As life has continued to change for you, moving towards a more celebrity lifestyle, how have you handled that mentally?

I think I'm a tough cookie. I think I have gone through every single stage of life getting more intense. I think I have had one week of life going “oh my god, this is fucking intense,” but in terms of life in general, I think I’m becoming more prepared every single day. In the last 6 months, I have grown up so much, both personally and physically, you know, I’m only 21, so I’m still maturing, I’m growing into my face… So now, I feel like I’ve adjusted to every new stage that has come to me. That’s down to my parents though, why I seem older. My parents have always been… Party animals. Growing up, they would have these parties and I would be sitting there at 6 months old in my nighty, surrounded by adults. So, I’m used to hanging out with adults… It’s just how I’ve grown up. 

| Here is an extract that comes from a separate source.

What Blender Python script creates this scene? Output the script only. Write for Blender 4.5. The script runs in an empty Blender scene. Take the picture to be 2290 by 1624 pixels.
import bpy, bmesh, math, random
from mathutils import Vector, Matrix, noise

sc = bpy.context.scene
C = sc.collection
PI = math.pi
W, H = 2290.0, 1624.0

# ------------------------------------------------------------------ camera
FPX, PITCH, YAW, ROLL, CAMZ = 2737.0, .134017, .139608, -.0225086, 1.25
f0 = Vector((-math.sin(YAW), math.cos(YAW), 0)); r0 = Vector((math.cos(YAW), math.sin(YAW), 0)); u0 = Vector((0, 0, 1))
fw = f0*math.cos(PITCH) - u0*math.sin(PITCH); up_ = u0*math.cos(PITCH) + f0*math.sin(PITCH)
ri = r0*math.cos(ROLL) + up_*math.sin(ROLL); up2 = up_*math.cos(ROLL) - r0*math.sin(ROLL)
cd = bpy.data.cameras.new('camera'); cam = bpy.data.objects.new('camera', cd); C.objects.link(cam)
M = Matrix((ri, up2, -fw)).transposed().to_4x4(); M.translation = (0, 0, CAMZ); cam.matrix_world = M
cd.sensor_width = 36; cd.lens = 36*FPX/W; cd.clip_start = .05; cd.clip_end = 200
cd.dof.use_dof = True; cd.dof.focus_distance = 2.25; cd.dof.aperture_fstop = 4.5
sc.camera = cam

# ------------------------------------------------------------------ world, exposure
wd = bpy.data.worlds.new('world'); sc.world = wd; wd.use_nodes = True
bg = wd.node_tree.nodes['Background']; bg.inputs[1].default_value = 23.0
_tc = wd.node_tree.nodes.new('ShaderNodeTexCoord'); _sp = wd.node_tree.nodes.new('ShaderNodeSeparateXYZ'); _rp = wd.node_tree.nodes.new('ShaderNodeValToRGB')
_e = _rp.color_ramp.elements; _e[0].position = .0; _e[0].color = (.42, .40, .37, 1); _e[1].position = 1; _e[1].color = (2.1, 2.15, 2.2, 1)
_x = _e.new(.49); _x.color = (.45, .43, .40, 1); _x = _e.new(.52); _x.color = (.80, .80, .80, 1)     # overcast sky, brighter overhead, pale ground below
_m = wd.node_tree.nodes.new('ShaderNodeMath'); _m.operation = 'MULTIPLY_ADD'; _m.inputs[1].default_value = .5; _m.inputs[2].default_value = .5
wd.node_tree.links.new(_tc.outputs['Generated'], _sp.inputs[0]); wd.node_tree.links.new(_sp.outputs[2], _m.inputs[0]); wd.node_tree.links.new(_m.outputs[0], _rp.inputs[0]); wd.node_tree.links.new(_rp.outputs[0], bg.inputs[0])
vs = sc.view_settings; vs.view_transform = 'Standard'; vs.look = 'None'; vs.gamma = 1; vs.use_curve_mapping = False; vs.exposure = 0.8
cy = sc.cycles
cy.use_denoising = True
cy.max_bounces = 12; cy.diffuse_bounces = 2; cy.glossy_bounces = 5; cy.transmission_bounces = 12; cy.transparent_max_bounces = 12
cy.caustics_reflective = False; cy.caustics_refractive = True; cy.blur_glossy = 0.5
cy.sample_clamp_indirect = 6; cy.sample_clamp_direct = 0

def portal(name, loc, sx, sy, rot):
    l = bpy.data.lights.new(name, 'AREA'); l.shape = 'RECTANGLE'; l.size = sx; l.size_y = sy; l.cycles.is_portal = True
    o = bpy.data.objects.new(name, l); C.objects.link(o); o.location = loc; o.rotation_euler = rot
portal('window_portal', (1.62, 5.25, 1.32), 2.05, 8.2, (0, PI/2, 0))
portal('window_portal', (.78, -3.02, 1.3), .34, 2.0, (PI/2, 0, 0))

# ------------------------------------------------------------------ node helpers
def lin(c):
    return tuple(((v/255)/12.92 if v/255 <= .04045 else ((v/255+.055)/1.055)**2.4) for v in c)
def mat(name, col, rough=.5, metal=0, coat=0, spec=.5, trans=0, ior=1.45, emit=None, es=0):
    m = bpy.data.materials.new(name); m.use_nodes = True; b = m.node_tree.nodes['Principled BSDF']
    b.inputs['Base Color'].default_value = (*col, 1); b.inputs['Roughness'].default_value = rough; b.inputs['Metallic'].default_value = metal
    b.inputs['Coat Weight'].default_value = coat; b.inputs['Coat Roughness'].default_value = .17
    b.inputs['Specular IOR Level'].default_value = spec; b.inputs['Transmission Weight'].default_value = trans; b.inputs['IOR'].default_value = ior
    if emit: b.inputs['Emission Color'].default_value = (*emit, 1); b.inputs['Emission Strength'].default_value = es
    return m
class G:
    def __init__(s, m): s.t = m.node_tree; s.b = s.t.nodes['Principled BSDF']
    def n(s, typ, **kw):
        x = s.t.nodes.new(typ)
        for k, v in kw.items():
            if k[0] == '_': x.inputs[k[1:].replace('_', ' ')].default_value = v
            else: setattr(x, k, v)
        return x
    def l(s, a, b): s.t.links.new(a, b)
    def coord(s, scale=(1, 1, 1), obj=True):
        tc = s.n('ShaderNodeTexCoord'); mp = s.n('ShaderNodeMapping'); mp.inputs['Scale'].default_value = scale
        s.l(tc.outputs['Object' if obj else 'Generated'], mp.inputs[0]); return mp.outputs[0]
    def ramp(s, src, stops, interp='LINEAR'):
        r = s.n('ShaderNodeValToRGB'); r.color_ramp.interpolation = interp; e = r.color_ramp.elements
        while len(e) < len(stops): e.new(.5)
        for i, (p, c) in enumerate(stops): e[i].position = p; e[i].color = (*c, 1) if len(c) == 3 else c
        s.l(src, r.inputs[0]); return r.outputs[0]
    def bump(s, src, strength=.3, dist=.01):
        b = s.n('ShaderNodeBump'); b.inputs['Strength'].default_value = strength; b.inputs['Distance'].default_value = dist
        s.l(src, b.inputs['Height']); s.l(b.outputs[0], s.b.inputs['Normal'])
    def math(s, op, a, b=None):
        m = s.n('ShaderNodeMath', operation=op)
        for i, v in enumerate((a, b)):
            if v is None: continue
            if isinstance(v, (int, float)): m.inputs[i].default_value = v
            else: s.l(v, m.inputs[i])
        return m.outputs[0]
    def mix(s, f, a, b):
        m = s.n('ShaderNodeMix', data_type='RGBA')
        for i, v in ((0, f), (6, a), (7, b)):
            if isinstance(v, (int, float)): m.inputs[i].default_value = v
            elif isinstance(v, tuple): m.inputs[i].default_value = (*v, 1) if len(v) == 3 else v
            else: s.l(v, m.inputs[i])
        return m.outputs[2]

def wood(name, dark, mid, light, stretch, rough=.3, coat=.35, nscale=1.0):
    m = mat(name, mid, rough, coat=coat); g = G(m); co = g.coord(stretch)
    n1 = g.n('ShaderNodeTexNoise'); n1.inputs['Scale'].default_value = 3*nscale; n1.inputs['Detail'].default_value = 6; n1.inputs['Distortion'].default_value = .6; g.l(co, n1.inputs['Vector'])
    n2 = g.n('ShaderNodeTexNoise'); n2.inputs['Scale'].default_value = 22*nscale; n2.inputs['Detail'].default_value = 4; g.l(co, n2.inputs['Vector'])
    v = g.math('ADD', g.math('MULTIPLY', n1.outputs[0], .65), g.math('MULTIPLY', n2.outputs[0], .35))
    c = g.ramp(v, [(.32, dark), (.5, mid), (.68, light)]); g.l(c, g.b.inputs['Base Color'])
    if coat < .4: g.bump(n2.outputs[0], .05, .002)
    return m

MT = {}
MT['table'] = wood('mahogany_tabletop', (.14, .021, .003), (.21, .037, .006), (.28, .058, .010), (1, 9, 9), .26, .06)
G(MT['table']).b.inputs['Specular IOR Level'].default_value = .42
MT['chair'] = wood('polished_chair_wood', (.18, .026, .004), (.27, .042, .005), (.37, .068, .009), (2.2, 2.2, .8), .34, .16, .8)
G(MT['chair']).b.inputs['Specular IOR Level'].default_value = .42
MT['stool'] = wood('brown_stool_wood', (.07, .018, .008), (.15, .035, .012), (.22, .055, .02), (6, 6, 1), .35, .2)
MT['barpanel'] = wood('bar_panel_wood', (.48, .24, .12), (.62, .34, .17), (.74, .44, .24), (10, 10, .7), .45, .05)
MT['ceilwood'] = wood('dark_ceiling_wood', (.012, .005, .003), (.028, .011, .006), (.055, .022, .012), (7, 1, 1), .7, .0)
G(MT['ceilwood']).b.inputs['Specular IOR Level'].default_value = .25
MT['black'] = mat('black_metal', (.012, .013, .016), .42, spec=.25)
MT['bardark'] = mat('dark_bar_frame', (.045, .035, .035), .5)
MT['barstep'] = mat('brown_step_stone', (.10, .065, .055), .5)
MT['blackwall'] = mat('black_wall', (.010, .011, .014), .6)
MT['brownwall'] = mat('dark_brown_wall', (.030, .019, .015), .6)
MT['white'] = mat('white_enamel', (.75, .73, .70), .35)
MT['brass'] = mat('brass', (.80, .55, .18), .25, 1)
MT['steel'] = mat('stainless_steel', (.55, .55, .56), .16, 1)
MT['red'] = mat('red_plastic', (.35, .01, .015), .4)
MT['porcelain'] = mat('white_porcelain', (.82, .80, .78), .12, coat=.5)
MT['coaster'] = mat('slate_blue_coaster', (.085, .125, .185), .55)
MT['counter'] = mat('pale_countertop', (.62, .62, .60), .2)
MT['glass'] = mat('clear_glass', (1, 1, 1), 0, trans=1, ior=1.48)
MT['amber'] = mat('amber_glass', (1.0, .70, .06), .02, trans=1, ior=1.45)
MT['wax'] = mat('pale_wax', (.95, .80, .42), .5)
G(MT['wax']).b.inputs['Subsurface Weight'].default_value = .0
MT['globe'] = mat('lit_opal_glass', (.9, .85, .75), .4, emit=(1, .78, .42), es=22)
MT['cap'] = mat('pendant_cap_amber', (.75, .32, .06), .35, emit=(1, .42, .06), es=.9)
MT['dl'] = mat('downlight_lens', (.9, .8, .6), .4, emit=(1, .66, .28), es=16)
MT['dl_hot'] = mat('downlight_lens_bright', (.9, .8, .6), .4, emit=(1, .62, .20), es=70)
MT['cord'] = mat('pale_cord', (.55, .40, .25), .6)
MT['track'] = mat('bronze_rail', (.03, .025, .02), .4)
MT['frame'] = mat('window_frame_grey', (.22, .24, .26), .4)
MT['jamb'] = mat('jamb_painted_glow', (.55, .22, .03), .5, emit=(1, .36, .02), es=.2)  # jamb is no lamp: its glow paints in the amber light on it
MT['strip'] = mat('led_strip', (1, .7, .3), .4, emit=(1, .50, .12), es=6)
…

As a child, I think every toddler has had a dream of becoming a famous movie star, singer, footballer… Anything. Did you grow up with that mentality?

No… It’s weird. You know what, part of me was never interested in fame. But a part of me wanted a tiny bit of recognition for against what people were saying. It would be like, so if I can get recognition for the things that these people picked on me for, then they can all go to hell. 

I wanted to be an Olympic racing horse rider, then I wanted to be a barrister… All of my A Levels were chosen towards becoming a barrister. Fairness was always more important to me, I’ve always wanted equality, and welfare for animals. So I’ve always said, If I become super famous, and on the red carpet, that’s exactly what I want to stand for. But to answer your question, I have always wanted to be in this line of work because I love it, it was never just for fame.

What’s the end goal for you, what do you want for yourself when at the twilight of your career?

I want to write. I would love to have my own magazine, I want to be doing a movie a year, kinda like Jennifer Lawrence... But I want to dabble in everything. I want to have my own brand, and have my own business. I want to use my brain in other ways rather than just creatively. I want to have a couple of houses, I want one in Bali - one of my favourite places. I want a horse.

Dogs, a horse and quite a chill lifestyle. I want to have so many things going on, but have an amazing personal life, and I want to keep it private. I want to do a Daniel Craig, I want my life to be kept quiet… He has a wife and a family, and you don’t hear about it. But 2 years ago, I would’ve said something different, so god knows what I’ll say in 5 years. But I’ve figured out, the less you plan things, the more things start to do better. 

And finally, one of our trademark questions here on Going Deeper, what’s your life motto?

Be yourself, because the original is worth more than a copy.